Intel Stock: A Solid Dividend Play with Steady Growth
If you’re looking to add a solid technology name with a long history of paying decent dividends to your portfolio, Intel Corporation (NASDAQ:INTC) stock is a bet worth taking.
When you compare Intel stock with some of the high-flying technology names, you’ll be surprised to know that Intel stock hasn’t been a laggard. On the price appreciation matrix, for example, INTC stock has offered higher capital gains this year in comparison to Apple Inc. (NASDAQ:AAPL) stock, trading at $115 today. INTC stock, near its 15-year high, has gained about 10% this year, outperforming AAPL stock’s nine-percent jump. And if you look at its performance over the past year, the gains are much more steep, with Intel stock surging over 27% during that period.
Intel stock has been successful in generating a positive momentum in a slow and steady way despite facing some of the most difficult business conditions in the company’s history. Intel business has been going through a massive transformation as demand for its semiconductor business has waned following a universal shift in recent years from personal computers to mobile devices.
Intel is achieving this transformation in its business strategy by using its core assets to move into profitable, complementary markets.
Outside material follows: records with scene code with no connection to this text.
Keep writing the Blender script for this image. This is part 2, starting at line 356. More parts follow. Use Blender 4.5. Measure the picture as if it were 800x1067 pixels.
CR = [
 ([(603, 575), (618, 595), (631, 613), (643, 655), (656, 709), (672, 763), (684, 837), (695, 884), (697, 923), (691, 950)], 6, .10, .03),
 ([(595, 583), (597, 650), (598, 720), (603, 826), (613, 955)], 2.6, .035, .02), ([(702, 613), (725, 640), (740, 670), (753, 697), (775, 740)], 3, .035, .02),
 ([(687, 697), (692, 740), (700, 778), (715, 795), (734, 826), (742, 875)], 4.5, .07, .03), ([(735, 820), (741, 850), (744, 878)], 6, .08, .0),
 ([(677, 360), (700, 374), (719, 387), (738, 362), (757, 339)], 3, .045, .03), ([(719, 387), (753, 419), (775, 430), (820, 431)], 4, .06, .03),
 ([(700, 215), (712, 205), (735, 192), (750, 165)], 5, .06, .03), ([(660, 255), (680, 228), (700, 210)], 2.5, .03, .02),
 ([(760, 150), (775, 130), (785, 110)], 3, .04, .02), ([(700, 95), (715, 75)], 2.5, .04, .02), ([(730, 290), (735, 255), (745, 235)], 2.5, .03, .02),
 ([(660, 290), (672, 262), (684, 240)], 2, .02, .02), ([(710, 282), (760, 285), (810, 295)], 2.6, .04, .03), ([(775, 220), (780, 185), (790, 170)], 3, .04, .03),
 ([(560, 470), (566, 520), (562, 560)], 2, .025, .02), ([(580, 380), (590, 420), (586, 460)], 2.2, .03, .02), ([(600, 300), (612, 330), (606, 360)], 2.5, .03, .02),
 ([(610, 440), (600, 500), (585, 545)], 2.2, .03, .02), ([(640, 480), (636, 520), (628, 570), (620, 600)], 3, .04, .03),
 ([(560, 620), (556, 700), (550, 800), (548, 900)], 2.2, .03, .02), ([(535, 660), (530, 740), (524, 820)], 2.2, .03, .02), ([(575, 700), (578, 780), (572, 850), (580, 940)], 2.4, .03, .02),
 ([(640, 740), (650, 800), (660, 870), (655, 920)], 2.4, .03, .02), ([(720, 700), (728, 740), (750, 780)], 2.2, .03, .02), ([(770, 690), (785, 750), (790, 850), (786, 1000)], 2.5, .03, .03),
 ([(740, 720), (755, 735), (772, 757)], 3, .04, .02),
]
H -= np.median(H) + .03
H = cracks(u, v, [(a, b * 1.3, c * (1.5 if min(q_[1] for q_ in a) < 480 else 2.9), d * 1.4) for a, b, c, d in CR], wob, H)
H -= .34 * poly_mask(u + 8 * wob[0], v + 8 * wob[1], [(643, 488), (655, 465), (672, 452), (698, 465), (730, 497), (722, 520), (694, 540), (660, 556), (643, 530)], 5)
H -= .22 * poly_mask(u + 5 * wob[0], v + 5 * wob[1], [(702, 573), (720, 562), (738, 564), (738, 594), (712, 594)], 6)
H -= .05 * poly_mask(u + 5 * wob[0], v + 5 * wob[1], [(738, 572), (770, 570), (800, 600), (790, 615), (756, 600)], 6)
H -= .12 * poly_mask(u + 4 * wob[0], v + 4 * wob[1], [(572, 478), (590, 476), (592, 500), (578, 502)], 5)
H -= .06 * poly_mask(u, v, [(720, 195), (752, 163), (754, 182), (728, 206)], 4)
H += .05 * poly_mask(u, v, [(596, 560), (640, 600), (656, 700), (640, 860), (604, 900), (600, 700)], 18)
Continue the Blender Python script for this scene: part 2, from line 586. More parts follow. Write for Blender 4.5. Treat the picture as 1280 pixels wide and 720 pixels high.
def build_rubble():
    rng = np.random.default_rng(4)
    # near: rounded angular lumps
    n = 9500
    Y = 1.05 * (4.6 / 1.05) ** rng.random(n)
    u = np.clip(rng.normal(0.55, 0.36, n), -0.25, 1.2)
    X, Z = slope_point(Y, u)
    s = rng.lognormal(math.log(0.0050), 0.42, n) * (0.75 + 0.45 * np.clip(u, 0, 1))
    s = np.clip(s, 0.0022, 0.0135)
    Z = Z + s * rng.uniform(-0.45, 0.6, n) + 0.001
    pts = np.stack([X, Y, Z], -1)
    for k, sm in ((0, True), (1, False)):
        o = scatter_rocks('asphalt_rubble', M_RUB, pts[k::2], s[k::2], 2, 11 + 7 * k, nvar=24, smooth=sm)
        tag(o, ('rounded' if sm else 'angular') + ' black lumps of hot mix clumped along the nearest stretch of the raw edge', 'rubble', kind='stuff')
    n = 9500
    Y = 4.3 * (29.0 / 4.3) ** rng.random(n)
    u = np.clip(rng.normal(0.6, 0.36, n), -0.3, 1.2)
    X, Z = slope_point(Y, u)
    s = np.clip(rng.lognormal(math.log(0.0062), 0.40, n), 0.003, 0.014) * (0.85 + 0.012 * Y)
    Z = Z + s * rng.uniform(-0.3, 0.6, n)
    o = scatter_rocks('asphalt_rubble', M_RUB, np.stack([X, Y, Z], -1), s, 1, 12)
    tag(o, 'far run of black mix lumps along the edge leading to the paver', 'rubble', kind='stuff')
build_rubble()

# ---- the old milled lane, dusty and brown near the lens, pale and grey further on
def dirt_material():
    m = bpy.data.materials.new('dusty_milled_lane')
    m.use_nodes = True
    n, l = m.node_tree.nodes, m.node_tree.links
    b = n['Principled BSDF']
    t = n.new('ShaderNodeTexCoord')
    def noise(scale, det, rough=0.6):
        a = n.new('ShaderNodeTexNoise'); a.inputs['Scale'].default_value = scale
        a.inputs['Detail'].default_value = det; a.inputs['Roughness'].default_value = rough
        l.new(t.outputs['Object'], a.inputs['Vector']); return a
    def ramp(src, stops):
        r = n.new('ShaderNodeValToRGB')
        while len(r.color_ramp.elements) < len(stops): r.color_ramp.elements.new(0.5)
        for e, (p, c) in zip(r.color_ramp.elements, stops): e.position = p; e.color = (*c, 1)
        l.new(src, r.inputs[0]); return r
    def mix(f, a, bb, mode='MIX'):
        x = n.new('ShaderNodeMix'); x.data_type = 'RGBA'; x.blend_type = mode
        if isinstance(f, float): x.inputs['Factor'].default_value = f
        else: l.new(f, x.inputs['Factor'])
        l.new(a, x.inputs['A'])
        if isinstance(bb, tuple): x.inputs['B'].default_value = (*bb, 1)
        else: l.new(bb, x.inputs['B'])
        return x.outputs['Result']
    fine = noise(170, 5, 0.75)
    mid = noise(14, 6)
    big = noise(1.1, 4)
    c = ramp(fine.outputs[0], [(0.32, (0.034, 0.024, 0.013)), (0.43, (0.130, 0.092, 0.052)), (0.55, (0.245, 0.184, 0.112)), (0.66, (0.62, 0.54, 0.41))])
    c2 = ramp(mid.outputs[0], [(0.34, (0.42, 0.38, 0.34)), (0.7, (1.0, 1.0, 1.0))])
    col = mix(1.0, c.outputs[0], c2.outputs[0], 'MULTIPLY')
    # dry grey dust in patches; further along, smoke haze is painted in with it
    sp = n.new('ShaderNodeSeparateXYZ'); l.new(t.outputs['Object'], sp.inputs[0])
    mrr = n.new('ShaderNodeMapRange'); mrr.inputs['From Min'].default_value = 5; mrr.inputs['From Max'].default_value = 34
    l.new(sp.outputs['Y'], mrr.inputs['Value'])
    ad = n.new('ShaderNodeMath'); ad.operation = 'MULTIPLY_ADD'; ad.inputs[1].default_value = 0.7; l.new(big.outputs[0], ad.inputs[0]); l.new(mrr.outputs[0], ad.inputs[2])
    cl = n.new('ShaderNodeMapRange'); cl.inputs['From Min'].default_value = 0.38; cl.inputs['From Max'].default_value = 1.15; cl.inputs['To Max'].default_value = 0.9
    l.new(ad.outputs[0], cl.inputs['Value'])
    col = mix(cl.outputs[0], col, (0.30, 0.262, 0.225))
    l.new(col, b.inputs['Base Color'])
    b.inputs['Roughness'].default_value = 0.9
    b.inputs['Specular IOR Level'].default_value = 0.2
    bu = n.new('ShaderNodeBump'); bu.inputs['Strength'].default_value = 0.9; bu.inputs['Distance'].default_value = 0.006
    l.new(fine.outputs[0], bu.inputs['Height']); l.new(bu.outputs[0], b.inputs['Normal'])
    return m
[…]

If you’ve been following Intel closely, you’ll realize that Intel has moved beyond being a company that just serves the personal computing segment of the technology. For instance, the chipmaker is helping BMW build an autonomous car, will sell modems to Apple, and is leading the development of next-generation 5G cellular networks. For all these new markets, it will provide chip and data center technologies. (Source: “Q&A: Intel’s PC chief on the future of computing and the death of mobile Atom chips,” PCWorld, September 19, 2016.)
INTC Stock: Business Transformation Well on Track
In the most recent quarter, revenue at Intel’s different product lines solidified expectations that the company is on the right track and its strategy is working. Intel reported a 30% jump in its programmable solutions group. Meanwhile, its traditional PC business, which also includes chips for mobile phones and tablets, fell three percent.
“We’re gaining momentum heading into the second half. While we remain cautious on the PC market, we’re forecasting growth in 2016 built on strength in data center, the Internet of Things and programmable solutions,” said Brian Krzanich, Intel’s chief executive officer. (Source: “Intel Reports Second-Quarter Revenue of $13.5 Billion,” Intel Corporation, July 20, 2016.)
What’s more important for income investors is that Intel stock is trading on valuations which are very attractive for buy-and-hold-type investors. Trading at $37.34 on Monday, INTC stock has a price-to-earnings multiple of 18.11x. And for future multiples, Intel stock is trading at 13x its earnings in the next financial year.
Intel surprised investors last week by announcing that its third-quarter revenue is expected to be above the company’s previous outlook. The company now expects third-quarter revenue to be $15.6 billion, better than the previous range of $14.9 billion. The increase in revenue comes from a decreasing inventory in its PC supply chain inventory and some signs of improvement in PC demand. (Source: “Intel Corporation Raises Third-Quarter Revenue Expectations,” Intel Corporation, September 16, 2016.)
Bottom Line on Intel Stock
This positive development sent Intel stock four percent higher and brightened the prospects for another dividend increase in a couple of months. If you’re tracking the timing of Intel’s previous announcement of hikes in dividends, it usually comes in November.
Intel announced an over-eight-percent increase in its dividend in November of last year and a seven-percent hike in the previous year. And now, with an improving sales environment, there is a good chance that Intel may surprise investors with an even higher dividend payment.